Confession · Critical Theory · Gospel · Heresy · Identity in Christ · Marxism

The Christian Heresy of Critical Theory Part I

Much has been said in our society about critical theory over the last couple years. The focus has specifically been on Critical Race Theory, but CRT is only one sewer line coming out of the cesspool of critical theory. This ideological view of race also has views on gender, sex, economics, and a variety of subjects.

First, let’s address the idea that critical theory is a Christian heresy. While many atheists believe CT, I place it within the heretical roots. Heresy by definition, within our context, is a belief or opinion contrary to orthodox beliefs. As we study critical theory, we will see that it is full of views of God, man, sin, redemption and the like that are opposed to biblical worldviews.

Second, let me give you a quick background on the roots and history of critical theory. This will be very short, and if you would like to learn more, I have written several articles previously, including Critical Theory and Cultural Marxism: Five Christian Resources. In short, critical theory has its roots in “The Communist Manifesto” published by Karl Marx and Frederick Engels. While not a perfect parallel, it was reborn in a sense in the early 1900’s by The Frankfurt School in Germany. 

Then in the late 1980’s Kimberlee Williams Crenshaw took these ideas and developed intersectionality out of that. Today we are seeing a lot in the world which has been birthed by these groups out of this heretical ideology.

This leads us to where we are today. So what are some of the ideas that are shaping society today to be anti-God, and anti-gospel which comes from this movement? We will list several ways critical theory sees things that are the opposite of the gospel. This list is not in any specific order.


Christians should have their primary identity in Christ. This means when they talk about themselves, how they see themselves, first and foremost should be that they, if they have true faith, are a child of God and saved by Jesus. A great example of this thinking is found in Ephesians chapter 1 where the apostle Paul mentions 14 times how we are “in Christ, in Him” or variations of this idea.

Critical theory calls us to find our primary identity almost always, unless negatively thinking, in anything but our Christian belief, faith and practice. It asks you to find your identity in your race, sex, or a variety of other groups. 


Critical theory, which promotes intersectionality, categorizes people above a line as oppressors, or below the line as oppressed. Kimberle Williams Crenshaw developed this analytical framework in 1989, although Marx and Engles and other communists used such language in their works over a century earlier. 

People are automatically above or below the line just because of race, creed, sex, gender, etc.  Those above the line are oppressors or in oppressive groups. It declares people as oppressors because they belong to a certain people group whether or not they have personally oppressed someone. It bears false witness (Exodus 20:19) from the beginning. 

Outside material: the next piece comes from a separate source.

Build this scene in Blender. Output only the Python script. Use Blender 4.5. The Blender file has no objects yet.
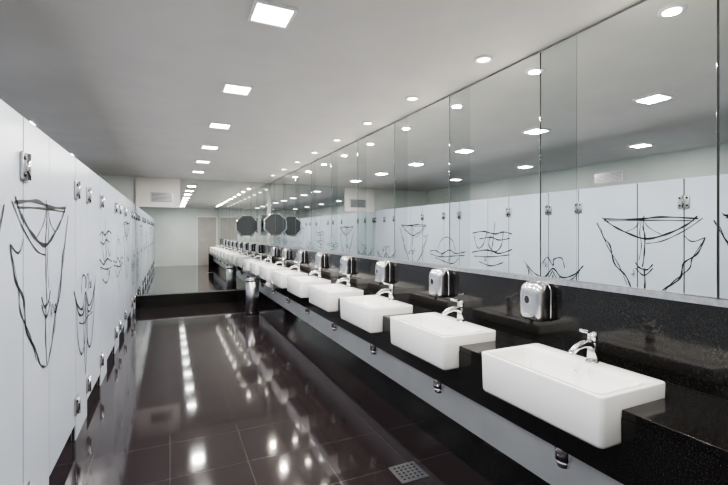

No one doubts that there are oppressors which can be found in every people group. Oppressive individuals should confess their sin and repent. Labeling every individual and laying guilt on every person in a group “above the line” is not in keeping with the way God’s law functions.

As a side note, this should be very concerning to every Christian because Karl Marx’s “The Communist Manifesto’’ declares Christians and all religions as oppressors. Marx and Engles state they seek to abolish religion and Christianity because they are oppressors. Those who embrace this theory will help strengthen those who wish to attack Christianity and, worse yet, Christ. 


In Christianity, we know that, foremost, our sin is against God (Psalm 51:4). We must confess all sins first to Him (I John 1:9). If we have personally sinned against someone else, God calls us to confess to the wounded party directly (Matt.18). 

Critical theory calls us to confess our sins publicly to society. We must stand and disavow sins on public platforms such as social media pages. We must repent of sin without naming our specific sin. This, of course, is not how God directs us to practice confession and restoration.

I hope you can start to see how critical theory and Marxist ideology are not merely innocent political ideas, but Christian heresy. It asks us to find our identity in something other than Christ. It bears false witness and asks us to confess to someone other than Christ. In Part II I will share more ways that the thinking is different from that of Christianity. We will look at the ideas of power and privilege, suffering, heaven, and justice. 

Where have you already seen critical theory and social Marxism creep into our society? Where have you maybe seen it creep into the church, or even your own Christian thinking?